Why does sudo command take long to execute?

Solution 1:

I asked this question over on SO and it got moved here. That said I no longer have the ability to edit the question as if I owned it, or even accept the correct answer, but this turned out to be the true reason why and how to solve it:

Found here User "rohandhruva" on there gives the right answer:

This happens if you change the hostname during the install process.

To solve the problem, edit the file /etc/hosts

127.0.0.1 localhost localhost.localdomain localhost4 localhost4.localdomain4 <ADD_YOURS_HERE> 
::1 localhost localhost.localdomain localhost6 localhost6.localdomain6 <ADD_YOURS_HERE>

Solution 2:

Check that your syslog daemon is working correctly; this caused the issue for me.

Run the following command

logger 'Hello world'
  1. Does the command return within a reasonable amount of time?

  2. Does 'Hello world' show up in /var/log/syslog?

If this is not the case, the syslog daemon has crashed. Restarting it should fix your problem.


Solution 3:

Is one of the files/directories it needs to read on a networked mount, or is it somehow triggering reading from a slow usb device? Try strace and see where it's slow; if it goes by too fast, do

sudo strace -r -o trace.log sudo echo hi

Each line will start with the time taken since entering the previous syscall.

(The initial sudo seems to be necessary; I don't know how much that will perturb the results.)


Solution 4:

I recently found that I had the same problem. There had been no sudo delay and then all of a sudden, about a 10-20 second delay. I determined the specific issue using:

 1. chmod u+s /usr/sbin/strace  (as the root user)

As yourself:

 1. sudo -K
 2. strace sudo /bin/tcsh

And then find where the system calls are hanging.
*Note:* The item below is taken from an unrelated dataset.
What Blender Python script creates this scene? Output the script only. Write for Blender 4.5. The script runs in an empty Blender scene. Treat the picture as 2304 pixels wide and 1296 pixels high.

In MY case, I found that it was hanging on a DNS translation, apparently one of the DNSen in my list on /etc/resolv.conf was very buzy or gone bad. So I changed the resolution order and poof things worked quickly again.


Solution 5:

I'm not sure about Fedora, but I've used other systems where sudo would check where you're logged in from, which if your DNS isn't set up well can take ages to timeout. This can also be seen when SSH'ing in to the machine - it takes ages to come up with a prompt.